1. The Trap of High Leverage
Leverage is the most significant "double-edged sword" in trading. While it allows you to control a large position with a small amount of capital, it also brings your liquidation price dangerously close to your entry.
The Error: Beginners often use 50x or 100x leverage, thinking only of the potential gains.
The Reality: At 50x leverage, a mere 2% move against your position will result in a 100% loss (liquidation). Crypto markets frequently move 2–5% in minutes due to "wicks" or volatility.
2. Lack of a Hard Stop-Loss
A Stop-Loss (SL) is your exit strategy for when you are wrong. Many traders fail to use them because they "hope" the market will turn back in their favor.
The Error: "Mental stop-losses" or no stop-loss at all.
The Reality: Markets can stay irrational longer than you can stay solvent. Without an automated SL, a sudden market crash can wipe out your entire wallet before you can manually click "close."
3. Emotional & Revenge Trading
Psychology is 80% of trading. Most losses are not caused by bad charts, but by bad reactions to those charts.
FOMO (Fear Of Missing Out): Buying at the top of a "green candle" because you’re afraid the price will keep going without you.
Revenge Trading: After losing a trade, many traders immediately open a new, larger position to "win back" the money. This is gambling, not trading, and usually leads to a second, larger loss.
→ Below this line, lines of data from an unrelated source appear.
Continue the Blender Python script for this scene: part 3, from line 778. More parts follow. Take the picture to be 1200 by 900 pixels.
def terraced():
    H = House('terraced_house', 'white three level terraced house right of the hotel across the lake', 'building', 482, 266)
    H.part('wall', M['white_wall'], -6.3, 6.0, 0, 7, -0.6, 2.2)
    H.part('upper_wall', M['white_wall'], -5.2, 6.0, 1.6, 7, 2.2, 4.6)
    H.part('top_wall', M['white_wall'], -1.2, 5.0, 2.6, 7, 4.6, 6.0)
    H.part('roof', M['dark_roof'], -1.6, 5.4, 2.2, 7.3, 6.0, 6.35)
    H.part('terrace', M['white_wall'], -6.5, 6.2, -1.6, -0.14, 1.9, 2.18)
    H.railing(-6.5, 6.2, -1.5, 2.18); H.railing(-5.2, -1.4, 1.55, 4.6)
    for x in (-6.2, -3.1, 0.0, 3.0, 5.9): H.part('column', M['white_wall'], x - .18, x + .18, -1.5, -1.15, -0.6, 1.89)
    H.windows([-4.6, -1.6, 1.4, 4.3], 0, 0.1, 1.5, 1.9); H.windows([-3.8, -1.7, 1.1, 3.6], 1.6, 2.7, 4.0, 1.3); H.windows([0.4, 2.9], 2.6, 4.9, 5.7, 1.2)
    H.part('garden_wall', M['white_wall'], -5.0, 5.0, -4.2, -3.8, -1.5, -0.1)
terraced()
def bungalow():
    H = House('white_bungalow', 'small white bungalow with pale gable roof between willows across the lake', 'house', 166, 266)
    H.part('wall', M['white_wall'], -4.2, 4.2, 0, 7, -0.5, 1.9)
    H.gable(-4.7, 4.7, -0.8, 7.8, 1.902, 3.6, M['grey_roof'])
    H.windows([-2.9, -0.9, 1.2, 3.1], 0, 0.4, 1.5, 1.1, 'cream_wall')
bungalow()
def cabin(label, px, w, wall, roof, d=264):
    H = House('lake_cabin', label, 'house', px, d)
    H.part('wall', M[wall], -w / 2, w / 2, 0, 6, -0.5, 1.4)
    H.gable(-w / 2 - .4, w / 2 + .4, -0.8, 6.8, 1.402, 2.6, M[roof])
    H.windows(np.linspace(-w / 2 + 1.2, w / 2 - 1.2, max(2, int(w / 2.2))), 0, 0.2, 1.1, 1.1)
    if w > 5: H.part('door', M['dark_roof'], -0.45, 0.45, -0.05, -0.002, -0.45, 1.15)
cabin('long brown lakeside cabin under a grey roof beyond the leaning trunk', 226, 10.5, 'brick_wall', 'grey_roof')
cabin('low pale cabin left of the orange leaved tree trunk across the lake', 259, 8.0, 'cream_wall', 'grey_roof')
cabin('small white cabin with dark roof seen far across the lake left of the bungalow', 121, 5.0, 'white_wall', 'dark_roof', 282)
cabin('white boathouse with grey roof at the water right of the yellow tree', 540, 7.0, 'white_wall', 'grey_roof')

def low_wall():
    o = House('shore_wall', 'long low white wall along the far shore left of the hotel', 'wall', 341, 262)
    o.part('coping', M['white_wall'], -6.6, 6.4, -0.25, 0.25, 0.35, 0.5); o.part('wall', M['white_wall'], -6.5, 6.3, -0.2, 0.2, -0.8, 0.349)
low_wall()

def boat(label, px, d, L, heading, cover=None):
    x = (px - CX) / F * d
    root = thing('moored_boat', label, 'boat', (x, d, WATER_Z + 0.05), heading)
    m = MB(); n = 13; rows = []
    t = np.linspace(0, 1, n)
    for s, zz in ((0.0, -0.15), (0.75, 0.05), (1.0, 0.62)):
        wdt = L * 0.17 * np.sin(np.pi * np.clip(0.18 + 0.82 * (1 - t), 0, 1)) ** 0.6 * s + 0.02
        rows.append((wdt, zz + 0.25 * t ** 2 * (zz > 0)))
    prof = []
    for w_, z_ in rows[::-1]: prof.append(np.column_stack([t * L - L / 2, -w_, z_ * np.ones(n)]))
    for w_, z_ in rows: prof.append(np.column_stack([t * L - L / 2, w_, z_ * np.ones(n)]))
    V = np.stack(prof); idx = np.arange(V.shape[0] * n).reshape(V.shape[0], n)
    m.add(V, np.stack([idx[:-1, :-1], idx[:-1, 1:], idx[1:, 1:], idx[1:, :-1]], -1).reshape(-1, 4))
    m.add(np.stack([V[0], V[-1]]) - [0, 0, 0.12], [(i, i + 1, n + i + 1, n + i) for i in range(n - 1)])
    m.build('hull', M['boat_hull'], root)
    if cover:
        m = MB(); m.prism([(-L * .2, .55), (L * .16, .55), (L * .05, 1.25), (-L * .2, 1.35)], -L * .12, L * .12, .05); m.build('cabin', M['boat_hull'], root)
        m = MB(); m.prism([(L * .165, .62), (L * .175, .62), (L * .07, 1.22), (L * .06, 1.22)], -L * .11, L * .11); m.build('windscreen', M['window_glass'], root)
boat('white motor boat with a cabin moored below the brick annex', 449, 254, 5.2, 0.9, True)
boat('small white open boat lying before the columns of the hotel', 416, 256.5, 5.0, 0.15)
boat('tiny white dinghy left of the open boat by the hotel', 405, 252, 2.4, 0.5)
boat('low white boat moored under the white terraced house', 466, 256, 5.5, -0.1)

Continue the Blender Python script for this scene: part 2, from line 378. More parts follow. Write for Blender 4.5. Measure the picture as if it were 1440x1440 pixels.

4. Poor Risk Management (Position Sizing)
Professional traders focus on how much they can lose, while amateurs focus on how much they can win.
The Error: Risking 50% or 100% of your account balance on a single trade.
The Golden Rule: You should rarely risk more than 1–2% of your total capital on a single trade. If you have $1,000, a single losing trade should not cost you more than $10–$20. This allows you to survive a "losing streak" and stay in the game.
5. Ignoring Funding Fees and Market Trends
Funding Fees: In futures, you pay or receive fees every 8 hours. If you hold a "Long" position during a massive bull run, the funding fees can slowly eat away your profits or increase your losses.
Counter-Trend Trading: Attempting to "short" a coin that is clearly in a parabolic uptrend (or "longing" a crash) is like trying to stop a freight train. Successful traders "make the trend their friend."
How to Protect Your Capital
To stop the cycle of losses, consider implementing these "survival" rules:
| Rule | Action |
| :--- | :--- |
| Max Leverage | Stick to 3x–5x until you are consistently profitable. |
| Margin Mode | Use Isolated Margin instead of Cross Margin to limit risk to one trade. |
| Education | Spend 10 hours studying Technical Analysis (TA) for every 1 hour of trading. |
| Daily Limit | If you lose 3 trades in a row, walk away for 24 hours to clear your head. |
Pro Tip: Use the Binance Mock Trading feature. It allows you to trade with "fake" money in real-time market conditions so you can test your strategy without losing actual capital.